Jesus H. motherfucking Christ, am I pissed. I canceled my Tmobile contract back in February, roughly the day my contract obligations ran out, because I wanted to get an iPhone and be on AT&T. I must have asked the woman who canceled my phone a dozen times if it was really, truly over, and she assured me that the phone would be shut down. My mistake was believing that it would be so simple, and throwing the beaten-up, barely surviving phone away. But since I had a) called ahead of time to warn them I was canceling and b) I was reassured a bunch of times that my contract would be canceled because I canceled it.
You can imagine my surprise to get a bill from Tmobile for $52 for a month of service that happened after it was canceled. Of course, it had no minutes on it, due to it being canceled. But there it was—-$52 about to be debited from my checking account for a phone I don’t use, because I fucking canceled it.

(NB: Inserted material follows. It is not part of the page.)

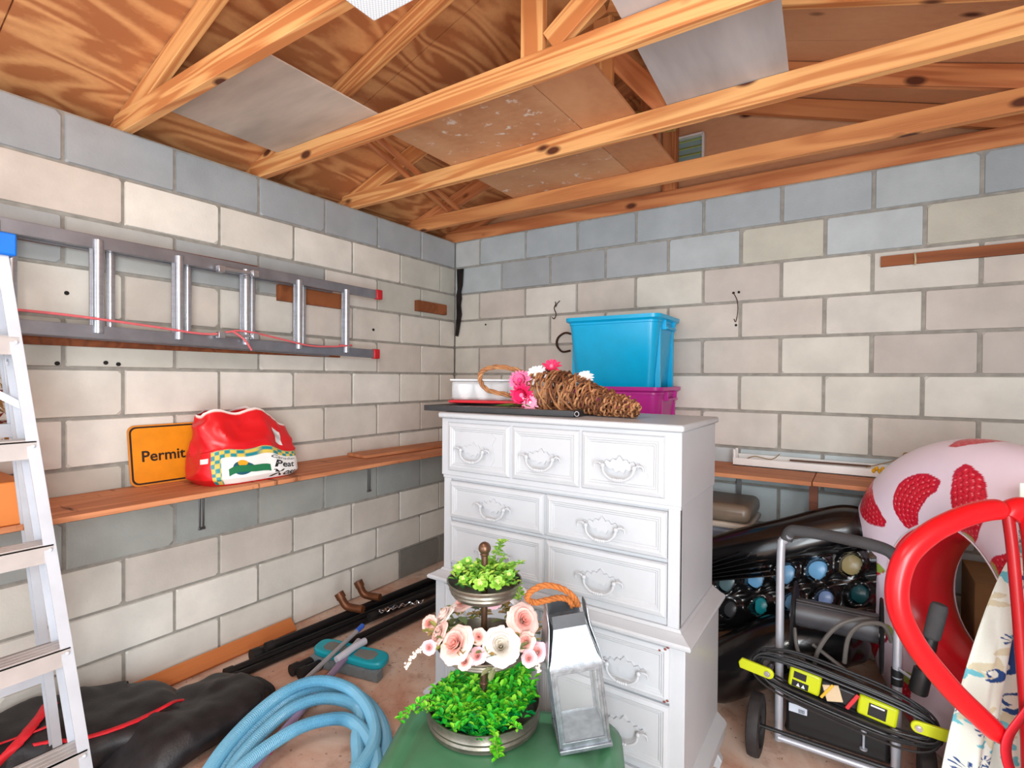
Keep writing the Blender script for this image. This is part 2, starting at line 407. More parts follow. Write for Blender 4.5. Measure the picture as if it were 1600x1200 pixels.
# ceiling light fixture
lf = thing('light_fixture', 'white prismatic fluorescent light hanging under the nearest roof chords', 'ceiling light', (1.68, -2.775, 2.350))
MB().span((-.15, -.61, .045), (.15, .61, .08)).build('housing', white, lf, bev=.004)
t = NT('prismatic_diffuser'); ch = t.new('ShaderNodeTexChecker'); ch.inputs['Scale'].default_value = 190; t.link(t.coord(), ch.inputs['Vector'])
ch.inputs[1].default_value = L((196, 206, 214)); ch.inputs[2].default_value = L((240, 244, 248)); t.base(ch.outputs[0])
t.b.inputs['Emission Color'].default_value = (.85, .93, 1, 1); t.b.inputs['Emission Strength'].default_value = .12; t.b.inputs['Roughness'].default_value = .25; t.bump(ch.outputs[0], .5, .003)
MB().box((0, 0, .0225), (.30, 1.22, .044), taper=.96).build('diffuser', t.m, lf, bev=.003)

# ------------------------------------------------------------------ dresser
dw = plain('dresser_white', (180, 183, 187), .38, var=.025, scale=5, bump=.03, spec=.45)
X0, X1, YF, YB = 1.261, 2.190, -1.5726, -1.155
dz = thing('chest_of_drawers', 'tall white painted chest of drawers with scrolled bail handles', 'dresser', (X0, YF, 0))
W_, DP = X1-X0, YB-YF
up = MB(); up.span((0, .006, .62), (W_, DP, 1.235))
for a, b in ((0, .036), (W_-.036, W_)): up.span((a, -.002, .62), (b, .02, 1.01))
up.span((-.007, -.008, 1.012), (W_+.005, DP, 1.236))
up.span((-.003, -.004, 1.0), (W_+.003, .03, 1.014))
up.build('upper_case', dw, dz, bev=.002)
lo = MB(); lo.span((-.022, -.012, .17), (W_+.024, DP, .60))
for a, b in ((-.024, .022), (W_-.022, W_+.025)): lo.span((a, -.022, .17), (b, .02, .60))
lo.build('lower_case', dw, dz, bev=.002)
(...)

When shit like this happens, I get catatonic from cognitive dissonance. On one hand, I’m livid. There’s very little doubt that the phone companies have some sort of internal process to make sure to “forget” these sort of cancellations, knowing as they do that a certain percentage of customers will just keep paying the bill without noticing, because it’s an automatic debit. Due to this, some motherfucker deserves the wrath of a screaming, pissed off Texan. However, I’m also aware the the person assigned to absorb this wrath is a peon whose complicity in this dark system can be forgiven due to economic necessity. I do not enjoy yelling at relatively blameless customer service people who probably get drunk with their coworkers on Friday night and talk about how much they hate working there precisely because they’re told to “forget” to stop billing people and then they get yelled at for it. However, I was shaking from anger at this blatant sleaziness, so I was rather short with the poor woman who picked up the phone. Luckily for both of us, she knew immediately what was going on and shunted me directly to a manager. Who says he fixed the problem, but now I have to watch my stuff like a hawk to make absolutely sure, because god only knows what rules that poor guy is working under.
Is it possible that someone actually forgot to cancel my service? In the same sense that it’s possible that the pope forgets that condoms have been scientifically proven to stop the spread of HIV. The second I put my complaint on Twitter, a bunch of people on Twitter and Facebook said that the same thing happened to them or someone they know. At best, Tmobile (and other phone companies with the same problem) deliberately refuse to install software that automatically shuts down everything when a customer service rep cancels the service. But I wouldn’t put it past them to apply pressure to “forget” to cancel services, especially those with automatic debits.